К 1394–1395 гг. относятся сведения об известном контакте между Сигизмундом и византийским императором Мануилом II, который просил о помощи своей осажденной столице. Именно Сигизмунд проявил тогда незаурядную энергию, чтобы убедить правителей Запада вступить в коалицию и собрать внушительное крестоносное ополчение. Перспектива унии, таким образом, должна была по крайней мере сдерживать агрессивность турок, что, однако, еще не означало их полного сокрушения. Именно эта концепция стратегического сдерживания, которая исключала возможность крестового похода в его классическом понимании, очевидно, и определяла тактику императора в отношениях с Западом. В лучшем случае византийский император надеялся с его помощью выбить турок из Европы. Уния или даже одно движение к ней должны были стать фактором сплочения христианского сообщества, способного положить конец наступлению османов. Но главным препятствием на этом пути была внутренняя разобщенность самого Запада, и ее преодоление, безусловно, являлось одной из главных задач византийской политики, что ярко демонстрирует политика Сигизмунда Люксембургского. В его лице получили второе рождение старые претензии германского императора на роль покровителя церкви и всего западного христианства, так как именно ему принадлежала ведущая роль в преодолении схизмы. Но активность Сигизмунда не ограничивалась делами церкви. Непрерывно с его стороны следовали акции, направленные на внутреннее объединение Европы, что мотивировалось необходимостью вести борьбу с исламом. Поэтому идея крестового похода против турок была постоянным спутником его правления.
С одной стороны, в этом была реальная потребность. С другой стороны, эта идея служила Сигизмунду основанием для его вмешательства в международные отношения, что укрепляло престиж и значение империи. Политика императора Сигизмунда стремилась охватить все значимые точки международных конфликтов, подрывавших стабильность в Европе. На этот же уровень он пытался поднять и вопрос объединения с греками.

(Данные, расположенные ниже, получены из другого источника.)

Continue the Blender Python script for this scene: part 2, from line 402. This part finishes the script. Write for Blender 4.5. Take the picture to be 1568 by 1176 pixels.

В целом отношения Византии и Запада на протяжении исследуемого периода претерпели довольно сложную эволюцию[229]. В течение первого этапа, прошедшего после битвы при Анкаре (1402), все политические контакты с латинским
Западом, инициируемые византийской стороной, происходили исключительно на светской основе, не затрагивая церковно-религиозные аспекты. В это время объектами византийской внешней политики оставались отдельные европейские государства, с которыми были связаны ожидания на получение военной помощи против турок. Отсутствие каких-либо практических результатов этого политического курса, меняющаяся ситуация на османском фронте и новый общественно-политический климат на Западе стали причиной того, что в начале второго десятилетия XV в. тема церковной унии в очередной раз становится инструментом византийской дипломатической практики. В этой связи все более актуализируются отношения с папским престолом. До 30-х гг. XV в. обсуждение этой проблемы носило ограниченный характер, после чего произошел перелом, и уния на самом деле целиком подчинила себе внешнеполитический курс империи. Круг европейских государств, непосредственно вовлеченных в процесс политической коммуникации с Византией, был весьма ограничен. Основным вектором византийской внешней политики в первые годы после Анкары были отношения с Венецией. Эта итальянская морская республика играла ключевую роль в планах византийской дипломатии по созданию антитурецкого альянса. Венеция не отвергала саму возможность такого альянса, но, как правило, требовала непременного участия в нем остальных христианских государств, что являлось практически невыполнимым условием и фактически прикрывало очевидное нежелание венецианцев рисковать своими интересами на Востоке. Дипломатические контакты Византии с Венгрией были нераздельно связаны с проблемой военного конфликта венгерской короны с Венецианской республикой. Подобно другим субъектам европейской политики (папа, польский король) Византия предпринимала неоднократные попытки взять на себя роль посредника, крайне заинтересованного в примирении двух враждующих сторон, являвшихся наиболее естественными потенциальными союзниками империи в борьбе с османами. Отношения с Арагоном носили подчеркнуто дружественный характер, хотя их единственным результатом можно считать элементарную финансовую помощь, которую собирали в Испании византийские эмиссары. Однако после смерти короля Фердинанда I (1416) контакты с этим государством уже не прослеживаются.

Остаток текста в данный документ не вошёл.